Guerra in Libia. Sirte è caduta, l’Isis si arrende
Sirte è caduta, stavolta sembra per davvero. Dopo mesi di annunci e smentite, le forze progovernative impegnate nella città costiera libica hanno fatto sapere ieri di aver ripreso il controllo della comunità, strappata definitivamente allo Stato Islamico. Gli ultimi miliziani si sono arresi, dopo mesi di battaglia che ha ucciso oltre 700 pro-governativi e ne ha feriti 3mila.
«Le nostre forze hanno il totale controllo di Sirte – ha detto il portavoce Reda Issa – Le nostre forze hanno assistito al collasso totale di Daesh». Con queste parole le milizie di Misurata (la potente brigata che nel 2011 ha partecipato alla caduta del colonnello Gheddafi per poi assumere il controllo di ampie porzioni di territorio macchiandosi di odiosi crimini) pongono fine ad una battaglia che solo nella sua ultima fase è durata quattro mesi.
A differenza dei tentativi precedenti di controffensiva, lanciata per la prima volta il 12 maggio scorso, stavolta il governo di unità nazionale ha avuto il sostegno diretto dell’aviazione Usa: con una mossa a sorpresa il primo agosto il presidente Obama ha annunciato il lancio di un intervento aereo a favore dei misuratini, assunti dal governo del premier al-Sarraj.
Quasi 500 raid aerei che per mesi non hanno condotto a granché: i miliziani islamisti, circa 3mila dopo la fuga di altrettanti verso il sud del paese, erano riusciti ad arroccarsi in due quartieri vicino al porto, una cinquantina di edifici quasi inespugnabili. Le forze libiche lamentavano infatti l’impossibilità ad avanzare a causa dell’uso di cecchini e kamikaze da parte islamista.
Di certo, però, quattro mesi rappresentano un tempo considerevole per l’aviazione più potente al mondo che nei giorni scorsi, tramite il Pentagono, parlava di strenua resistenza opposta dall’Isis nella città natale di Gheddafi, ponte tra Tripoli e Bengasi, tra la Tripolitania di al-Sarraj e la Cirenaica del generale Haftar.

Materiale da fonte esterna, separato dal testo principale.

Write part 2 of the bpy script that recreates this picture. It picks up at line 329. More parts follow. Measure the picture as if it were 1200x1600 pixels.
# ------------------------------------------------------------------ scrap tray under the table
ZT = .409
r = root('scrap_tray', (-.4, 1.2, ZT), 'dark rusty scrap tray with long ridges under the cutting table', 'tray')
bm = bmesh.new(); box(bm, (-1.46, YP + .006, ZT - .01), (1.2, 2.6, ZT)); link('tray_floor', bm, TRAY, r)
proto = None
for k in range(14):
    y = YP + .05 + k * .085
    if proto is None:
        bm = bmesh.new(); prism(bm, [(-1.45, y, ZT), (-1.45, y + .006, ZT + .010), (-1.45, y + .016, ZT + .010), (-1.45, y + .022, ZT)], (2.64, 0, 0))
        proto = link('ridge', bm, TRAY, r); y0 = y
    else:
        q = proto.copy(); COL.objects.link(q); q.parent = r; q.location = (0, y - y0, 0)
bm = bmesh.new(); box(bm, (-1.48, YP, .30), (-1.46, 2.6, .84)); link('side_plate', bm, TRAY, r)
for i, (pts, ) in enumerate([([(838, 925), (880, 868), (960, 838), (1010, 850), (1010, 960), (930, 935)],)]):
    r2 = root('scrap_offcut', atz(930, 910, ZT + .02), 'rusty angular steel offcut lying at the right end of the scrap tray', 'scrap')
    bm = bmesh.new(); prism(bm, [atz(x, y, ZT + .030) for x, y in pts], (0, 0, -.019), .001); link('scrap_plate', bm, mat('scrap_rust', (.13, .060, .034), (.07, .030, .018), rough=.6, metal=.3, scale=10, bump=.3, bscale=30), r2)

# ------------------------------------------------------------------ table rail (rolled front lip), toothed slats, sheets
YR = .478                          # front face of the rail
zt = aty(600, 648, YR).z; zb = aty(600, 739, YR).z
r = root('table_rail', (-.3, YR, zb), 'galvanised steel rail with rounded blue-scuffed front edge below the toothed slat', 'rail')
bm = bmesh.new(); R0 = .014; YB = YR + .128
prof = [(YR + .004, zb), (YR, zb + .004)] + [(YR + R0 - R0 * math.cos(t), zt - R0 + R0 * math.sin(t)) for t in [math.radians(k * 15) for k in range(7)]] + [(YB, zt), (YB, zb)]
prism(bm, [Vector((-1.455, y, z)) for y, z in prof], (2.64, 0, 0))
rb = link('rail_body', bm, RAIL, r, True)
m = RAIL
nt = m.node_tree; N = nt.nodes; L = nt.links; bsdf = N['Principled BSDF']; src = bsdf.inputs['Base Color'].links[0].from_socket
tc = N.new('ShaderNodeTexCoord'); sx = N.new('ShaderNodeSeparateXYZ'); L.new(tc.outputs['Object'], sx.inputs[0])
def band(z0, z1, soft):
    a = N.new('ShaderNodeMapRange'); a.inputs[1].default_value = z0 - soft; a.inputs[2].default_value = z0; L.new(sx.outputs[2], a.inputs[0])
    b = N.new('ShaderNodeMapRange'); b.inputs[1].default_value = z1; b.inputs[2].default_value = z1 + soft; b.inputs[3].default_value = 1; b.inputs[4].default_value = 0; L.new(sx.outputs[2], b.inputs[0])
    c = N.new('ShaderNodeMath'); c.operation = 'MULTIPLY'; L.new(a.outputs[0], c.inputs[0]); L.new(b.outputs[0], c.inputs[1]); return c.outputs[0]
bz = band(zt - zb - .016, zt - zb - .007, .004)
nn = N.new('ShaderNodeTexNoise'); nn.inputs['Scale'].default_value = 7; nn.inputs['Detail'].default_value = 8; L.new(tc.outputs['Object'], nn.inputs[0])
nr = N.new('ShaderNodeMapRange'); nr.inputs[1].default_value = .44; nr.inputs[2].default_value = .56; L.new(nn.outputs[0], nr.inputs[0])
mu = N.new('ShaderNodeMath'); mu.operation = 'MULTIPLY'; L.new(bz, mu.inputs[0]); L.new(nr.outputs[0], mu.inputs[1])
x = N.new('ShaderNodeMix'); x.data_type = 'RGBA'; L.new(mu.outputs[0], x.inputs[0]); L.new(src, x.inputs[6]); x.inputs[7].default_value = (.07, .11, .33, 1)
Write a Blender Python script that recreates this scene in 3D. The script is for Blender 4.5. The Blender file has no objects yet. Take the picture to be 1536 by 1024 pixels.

Ora resta da vedere come l’Isis reagirà alla sconfitta. Nei mesi scorsi le ritirate obbligate tra Siria e Iraq a causa della perdita di territori occupati nei due anni e mezzo precedenti hanno spinto molti leader e miliziani islamisti a riparare in Libia dove però non hanno potuto appropriarsi delle stesse risorse espropriate in Medio Oriente. Lì avevano trovato nei pozzi di petrolio, le banche e le basi militari una ricchezza – denaro e armi – che insieme alle donazioni generose provenienti dal Golfo hanno permesso un’avanzata repentina e strutturata.
In Libia l’Isis non ha avuto la stessa base di partenza, riuscendo comunque a creare cellule a Tripoli, Derna, Bengasi, al-Khums e soprattutto a Sirte, da dove – una volta sotto assedio – buona parte dei miliziani è fuggita per riparare nella regione sud del Fezzan, al confine con Ciad e Niger: nuove cellule si sono formate, nell’obiettivo di sfruttare l’assenza dello Stato e i profittevoli traffici di armi e uomini dall’Africa sub-sahariana.
Ieri è giunto l’annuncio tanto atteso che il governo di unità spera rappresenti un’iniezione di fiducia nei propri confronti da parte di un popolo diviso e disilluso. I libici non hanno mai espresso particolare consenso al premier al-Sarraj, scelto dall’Onu e privo del sostegno di molti attori non statali, a partire da numerose milizie e tribù e del governo ribelle e parallelo di Tobruk e di Haftar.
Ma neppure a Tripoli la situazione è sotto il controllo del governo di unità: si sono riaccese nei giorni scorsi le rivalità tra milizie rivali che da venerdì hanno ucciso almeno otto persone e ne hanno ferite più di 20. Gli scontri sono esplosi tra i salafiti del gruppo Rada, appoggiati dalla Tripoli Revolutionary Brigate, attiva dal 2011, e da milizie islamiste provenienti da Misurata.